A run of records

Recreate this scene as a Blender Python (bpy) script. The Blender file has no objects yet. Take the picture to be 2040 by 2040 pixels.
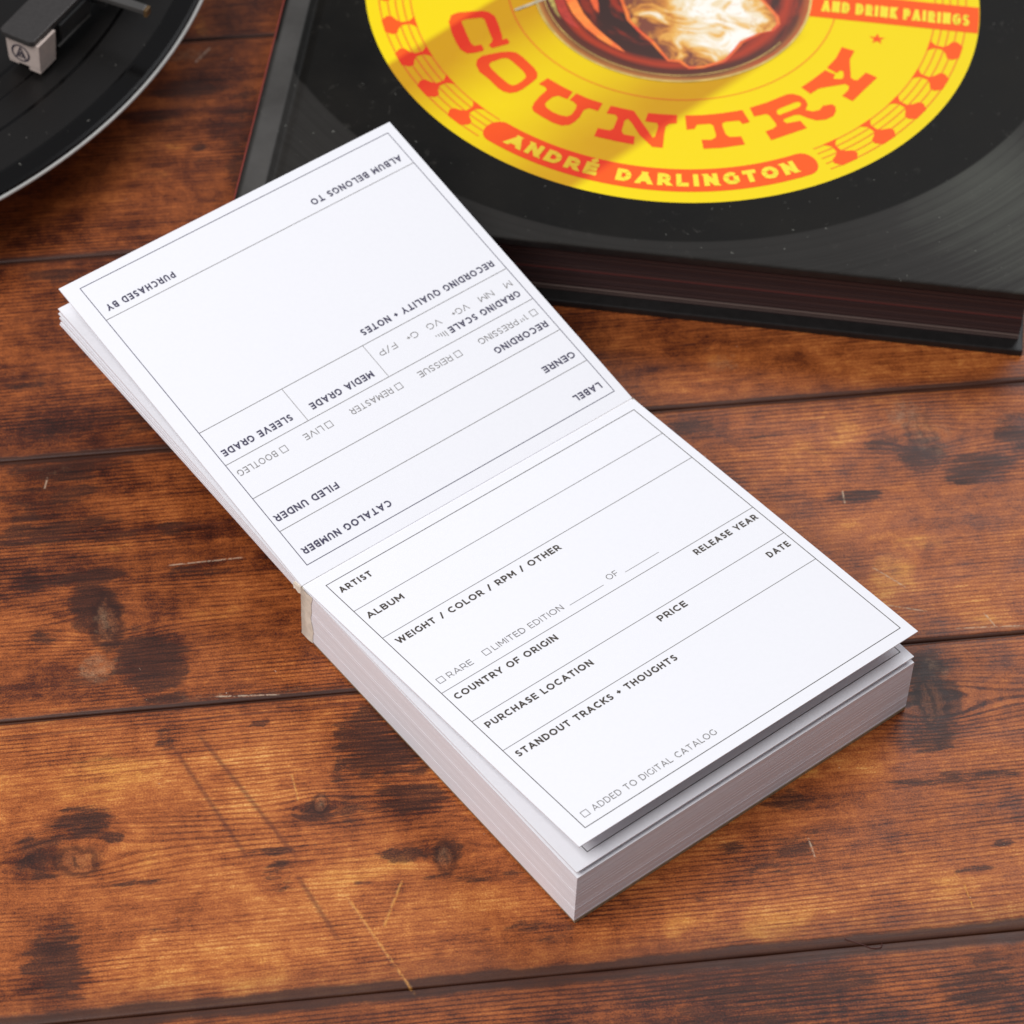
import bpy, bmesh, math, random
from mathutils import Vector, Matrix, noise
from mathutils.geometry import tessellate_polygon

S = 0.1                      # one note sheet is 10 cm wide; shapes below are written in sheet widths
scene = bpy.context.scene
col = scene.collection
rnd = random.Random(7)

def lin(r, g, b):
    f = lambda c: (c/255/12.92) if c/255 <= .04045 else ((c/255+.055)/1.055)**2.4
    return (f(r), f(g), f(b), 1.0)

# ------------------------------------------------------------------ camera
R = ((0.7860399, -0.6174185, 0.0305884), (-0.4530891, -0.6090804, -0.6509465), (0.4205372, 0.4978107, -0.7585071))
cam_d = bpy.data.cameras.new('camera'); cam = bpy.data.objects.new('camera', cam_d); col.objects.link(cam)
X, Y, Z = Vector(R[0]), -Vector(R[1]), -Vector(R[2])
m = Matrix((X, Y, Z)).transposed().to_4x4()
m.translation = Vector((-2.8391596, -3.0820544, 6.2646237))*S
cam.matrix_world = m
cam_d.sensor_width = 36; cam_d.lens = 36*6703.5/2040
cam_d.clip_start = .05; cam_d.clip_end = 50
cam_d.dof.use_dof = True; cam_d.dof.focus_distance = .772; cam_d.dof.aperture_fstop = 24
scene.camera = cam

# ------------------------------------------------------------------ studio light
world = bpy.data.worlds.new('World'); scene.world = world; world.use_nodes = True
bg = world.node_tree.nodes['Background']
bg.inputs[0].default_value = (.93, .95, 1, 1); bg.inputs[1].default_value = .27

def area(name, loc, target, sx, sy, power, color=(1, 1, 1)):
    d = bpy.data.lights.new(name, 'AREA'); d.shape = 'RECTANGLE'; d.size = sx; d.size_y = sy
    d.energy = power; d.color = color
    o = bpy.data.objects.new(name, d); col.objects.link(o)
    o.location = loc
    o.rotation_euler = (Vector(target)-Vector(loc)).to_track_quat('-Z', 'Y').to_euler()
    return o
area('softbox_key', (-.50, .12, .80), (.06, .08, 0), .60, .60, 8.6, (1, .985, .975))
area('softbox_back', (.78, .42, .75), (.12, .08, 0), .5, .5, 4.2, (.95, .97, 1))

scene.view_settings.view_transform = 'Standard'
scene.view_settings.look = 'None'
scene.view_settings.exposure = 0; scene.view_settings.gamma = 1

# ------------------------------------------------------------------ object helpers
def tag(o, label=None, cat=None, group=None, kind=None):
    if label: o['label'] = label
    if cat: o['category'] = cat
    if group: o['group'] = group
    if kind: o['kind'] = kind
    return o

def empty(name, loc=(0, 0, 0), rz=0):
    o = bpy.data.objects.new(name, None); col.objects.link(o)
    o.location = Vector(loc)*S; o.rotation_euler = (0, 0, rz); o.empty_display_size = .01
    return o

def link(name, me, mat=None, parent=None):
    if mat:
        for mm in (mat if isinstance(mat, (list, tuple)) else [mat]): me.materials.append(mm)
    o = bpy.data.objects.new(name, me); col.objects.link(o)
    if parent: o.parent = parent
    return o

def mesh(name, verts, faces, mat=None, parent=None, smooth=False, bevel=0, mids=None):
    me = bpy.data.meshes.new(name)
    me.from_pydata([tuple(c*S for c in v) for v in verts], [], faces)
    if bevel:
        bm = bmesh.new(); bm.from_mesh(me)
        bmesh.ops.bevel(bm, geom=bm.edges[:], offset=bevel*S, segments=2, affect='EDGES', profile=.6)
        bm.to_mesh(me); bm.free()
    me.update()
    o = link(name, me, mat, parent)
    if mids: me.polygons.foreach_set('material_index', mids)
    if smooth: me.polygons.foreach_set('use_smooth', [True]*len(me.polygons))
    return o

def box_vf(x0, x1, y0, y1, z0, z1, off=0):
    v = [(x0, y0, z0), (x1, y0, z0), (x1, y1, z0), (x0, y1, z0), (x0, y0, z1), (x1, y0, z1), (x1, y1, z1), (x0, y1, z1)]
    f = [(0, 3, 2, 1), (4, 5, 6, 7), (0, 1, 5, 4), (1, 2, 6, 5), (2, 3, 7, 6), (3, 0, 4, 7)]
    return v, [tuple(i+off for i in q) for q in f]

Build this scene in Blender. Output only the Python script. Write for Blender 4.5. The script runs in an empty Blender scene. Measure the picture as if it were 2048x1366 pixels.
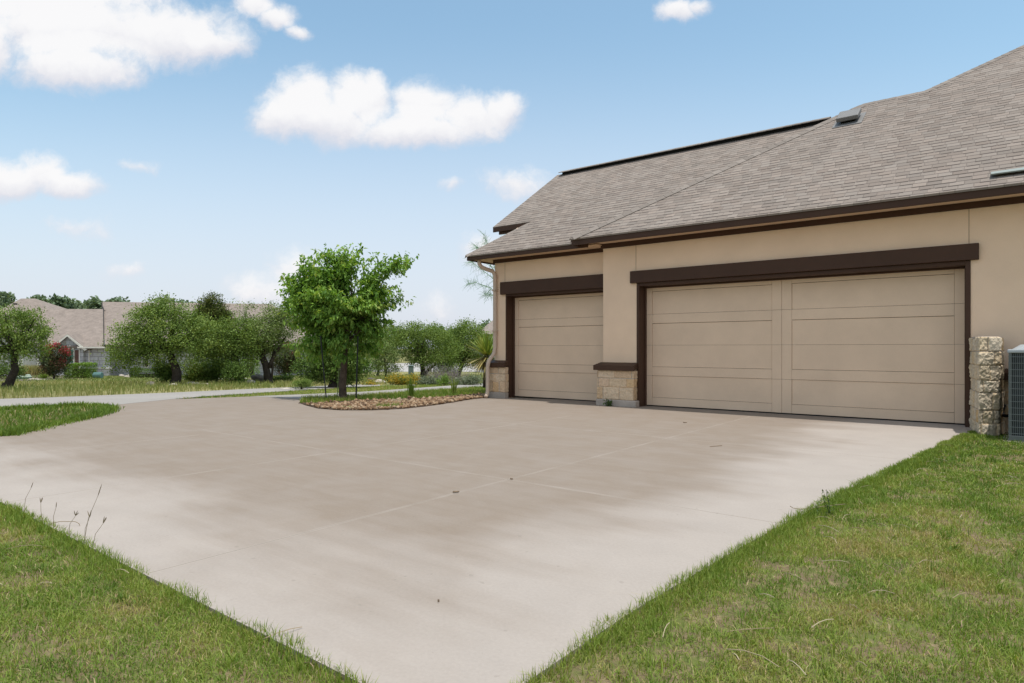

**DIRECTIONS FOR THIS TASK:** Write the entries above out in full, exactly, with no images.

**RESPONSE TO THIS TASK:**
Recreate this scene as a Blender Python (bpy) script. The Blender file has no objects yet. Take the picture to be 2040 by 2040 pixels.
import bpy, bmesh, math, random
from mathutils import Vector, Matrix, noise
from mathutils.geometry import tessellate_polygon

S = 0.1                      # one note sheet is 10 cm wide; shapes below are written in sheet widths
scene = bpy.context.scene
col = scene.collection
rnd = random.Random(7)

def lin(r, g, b):
    f = lambda c: (c/255/12.92) if c/255 <= .04045 else ((c/255+.055)/1.055)**2.4
    return (f(r), f(g), f(b), 1.0)

# ------------------------------------------------------------------ camera
R = ((0.7860399, -0.6174185, 0.0305884), (-0.4530891, -0.6090804, -0.6509465), (0.4205372, 0.4978107, -0.7585071))
cam_d = bpy.data.cameras.new('camera'); cam = bpy.data.objects.new('camera', cam_d); col.objects.link(cam)
X, Y, Z = Vector(R[0]), -Vector(R[1]), -Vector(R[2])
m = Matrix((X, Y, Z)).transposed().to_4x4()
m.translation = Vector((-2.8391596, -3.0820544, 6.2646237))*S
cam.matrix_world = m
cam_d.sensor_width = 36; cam_d.lens = 36*6703.5/2040
cam_d.clip_start = .05; cam_d.clip_end = 50
cam_d.dof.use_dof = True; cam_d.dof.focus_distance = .772; cam_d.dof.aperture_fstop = 24
scene.camera = cam

# ------------------------------------------------------------------ studio light
world = bpy.data.worlds.new('World'); scene.world = world; world.use_nodes = True
bg = world.node_tree.nodes['Background']
bg.inputs[0].default_value = (.93, .95, 1, 1); bg.inputs[1].default_value = .27

def area(name, loc, target, sx, sy, power, color=(1, 1, 1)):
    d = bpy.data.lights.new(name, 'AREA'); d.shape = 'RECTANGLE'; d.size = sx; d.size_y = sy
    d.energy = power; d.color = color
    o = bpy.data.objects.new(name, d); col.objects.link(o)
    o.location = loc
    o.rotation_euler = (Vector(target)-Vector(loc)).to_track_quat('-Z', 'Y').to_euler()
    return o
area('softbox_key', (-.50, .12, .80), (.06, .08, 0), .60, .60, 8.6, (1, .985, .975))
area('softbox_back', (.78, .42, .75), (.12, .08, 0), .5, .5, 4.2, (.95, .97, 1))

scene.view_settings.view_transform = 'Standard'
scene.view_settings.look = 'None'
scene.view_settings.exposure = 0; scene.view_settings.gamma = 1

# ------------------------------------------------------------------ object helpers
def tag(o, label=None, cat=None, group=None, kind=None):
    if label: o['label'] = label
    if cat: o['category'] = cat
    if group: o['group'] = group
    if kind: o['kind'] = kind
    return o

def empty(name, loc=(0, 0, 0), rz=0):
    o = bpy.data.objects.new(name, None); col.objects.link(o)
    o.location = Vector(loc)*S; o.rotation_euler = (0, 0, rz); o.empty_display_size = .01
    return o

def link(name, me, mat=None, parent=None):
    if mat:
        for mm in (mat if isinstance(mat, (list, tuple)) else [mat]): me.materials.append(mm)
    o = bpy.data.objects.new(name, me); col.objects.link(o)
    if parent: o.parent = parent
    return o

def mesh(name, verts, faces, mat=None, parent=None, smooth=False, bevel=0, mids=None):
    me = bpy.data.meshes.new(name)
    me.from_pydata([tuple(c*S for c in v) for v in verts], [], faces)
    if bevel:
        bm = bmesh.new(); bm.from_mesh(me)
        bmesh.ops.bevel(bm, geom=bm.edges[:], offset=bevel*S, segments=2, affect='EDGES', profile=.6)
        bm.to_mesh(me); bm.free()
    me.update()
    o = link(name, me, mat, parent)
    if mids: me.polygons.foreach_set('material_index', mids)
    if smooth: me.polygons.foreach_set('use_smooth', [True]*len(me.polygons))
    return o

def box_vf(x0, x1, y0, y1, z0, z1, off=0):
    v = [(x0, y0, z0), (x1, y0, z0), (x1, y1, z0), (x0, y1, z0), (x0, y0, z1), (x1, y0, z1), (x1, y1, z1), (x0, y1, z1)]
    f = [(0, 3, 2, 1), (4, 5, 6, 7), (0, 1, 5, 4), (1, 2, 6, 5), (2, 3, 7, 6), (3, 0, 4, 7)]
    return v, [tuple(i+off for i in q) for q in f]

Build this scene in Blender. Output only the Python script. Write for Blender 4.5. The script runs in an empty Blender scene. Measure the picture as if it were 2048x1366 pixels.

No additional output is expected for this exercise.